Beginning with the first line below, please repeat the material exactly, ending with the line that includes "S.camera = cam".

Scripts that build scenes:
· · ·

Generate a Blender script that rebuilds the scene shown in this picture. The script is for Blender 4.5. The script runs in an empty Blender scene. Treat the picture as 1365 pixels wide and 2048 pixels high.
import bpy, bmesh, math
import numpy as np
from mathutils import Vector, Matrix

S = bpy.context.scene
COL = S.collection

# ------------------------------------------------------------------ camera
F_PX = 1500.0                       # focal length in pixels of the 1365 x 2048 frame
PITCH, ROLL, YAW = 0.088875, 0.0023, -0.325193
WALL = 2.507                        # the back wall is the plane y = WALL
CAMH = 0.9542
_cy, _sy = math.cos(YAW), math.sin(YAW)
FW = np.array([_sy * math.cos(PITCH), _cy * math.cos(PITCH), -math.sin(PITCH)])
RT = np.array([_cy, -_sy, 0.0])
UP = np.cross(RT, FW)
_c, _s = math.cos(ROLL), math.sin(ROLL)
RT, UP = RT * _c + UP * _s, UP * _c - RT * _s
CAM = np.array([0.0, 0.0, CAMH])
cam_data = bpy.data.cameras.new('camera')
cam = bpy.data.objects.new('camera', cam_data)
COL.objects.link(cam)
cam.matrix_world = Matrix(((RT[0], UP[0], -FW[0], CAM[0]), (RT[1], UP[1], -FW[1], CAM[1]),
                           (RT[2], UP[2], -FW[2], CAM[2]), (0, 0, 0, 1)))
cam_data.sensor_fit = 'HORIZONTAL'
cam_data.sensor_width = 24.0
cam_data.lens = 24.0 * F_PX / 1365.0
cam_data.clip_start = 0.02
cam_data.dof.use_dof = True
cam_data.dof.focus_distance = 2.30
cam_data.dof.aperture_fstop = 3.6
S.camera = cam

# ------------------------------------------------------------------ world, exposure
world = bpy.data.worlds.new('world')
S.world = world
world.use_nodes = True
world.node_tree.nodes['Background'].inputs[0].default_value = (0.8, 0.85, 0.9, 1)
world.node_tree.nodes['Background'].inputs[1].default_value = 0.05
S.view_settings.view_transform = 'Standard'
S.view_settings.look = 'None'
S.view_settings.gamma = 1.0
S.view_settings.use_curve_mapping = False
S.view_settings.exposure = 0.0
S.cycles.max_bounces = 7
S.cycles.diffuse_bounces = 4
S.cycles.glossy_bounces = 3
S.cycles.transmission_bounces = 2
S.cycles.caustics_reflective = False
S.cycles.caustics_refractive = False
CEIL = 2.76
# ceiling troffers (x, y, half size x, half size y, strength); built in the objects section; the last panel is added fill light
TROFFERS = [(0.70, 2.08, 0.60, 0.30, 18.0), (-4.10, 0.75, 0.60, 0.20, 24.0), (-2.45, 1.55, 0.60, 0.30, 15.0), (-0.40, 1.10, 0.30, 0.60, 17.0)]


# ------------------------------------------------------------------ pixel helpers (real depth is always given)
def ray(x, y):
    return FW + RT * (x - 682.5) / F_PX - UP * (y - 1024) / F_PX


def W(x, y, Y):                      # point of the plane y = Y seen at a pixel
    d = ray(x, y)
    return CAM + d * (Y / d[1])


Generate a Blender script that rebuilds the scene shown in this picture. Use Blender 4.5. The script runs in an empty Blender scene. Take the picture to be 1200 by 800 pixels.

· · ·

Result
Generate a Blender script that rebuilds the scene shown in this picture. The script is for Blender 4.5. The script runs in an empty Blender scene. Treat the picture as 1365 pixels wide and 2048 pixels high.
import bpy, bmesh, math
import numpy as np
from mathutils import Vector, Matrix

S = bpy.context.scene
COL = S.collection

# ------------------------------------------------------------------ camera
F_PX = 1500.0                       # focal length in pixels of the 1365 x 2048 frame
PITCH, ROLL, YAW = 0.088875, 0.0023, -0.325193
WALL = 2.507                        # the back wall is the plane y = WALL
CAMH = 0.9542
_cy, _sy = math.cos(YAW), math.sin(YAW)
FW = np.array([_sy * math.cos(PITCH), _cy * math.cos(PITCH), -math.sin(PITCH)])
RT = np.array([_cy, -_sy, 0.0])
UP = np.cross(RT, FW)
_c, _s = math.cos(ROLL), math.sin(ROLL)
RT, UP = RT * _c + UP * _s, UP * _c - RT * _s
CAM = np.array([0.0, 0.0, CAMH])
cam_data = bpy.data.cameras.new('camera')
cam = bpy.data.objects.new('camera', cam_data)
COL.objects.link(cam)
cam.matrix_world = Matrix(((RT[0], UP[0], -FW[0], CAM[0]), (RT[1], UP[1], -FW[1], CAM[1]),
                           (RT[2], UP[2], -FW[2], CAM[2]), (0, 0, 0, 1)))
cam_data.sensor_fit = 'HORIZONTAL'
cam_data.sensor_width = 24.0
cam_data.lens = 24.0 * F_PX / 1365.0
cam_data.clip_start = 0.02
cam_data.dof.use_dof = True
cam_data.dof.focus_distance = 2.30
cam_data.dof.aperture_fstop = 3.6
S.camera = cam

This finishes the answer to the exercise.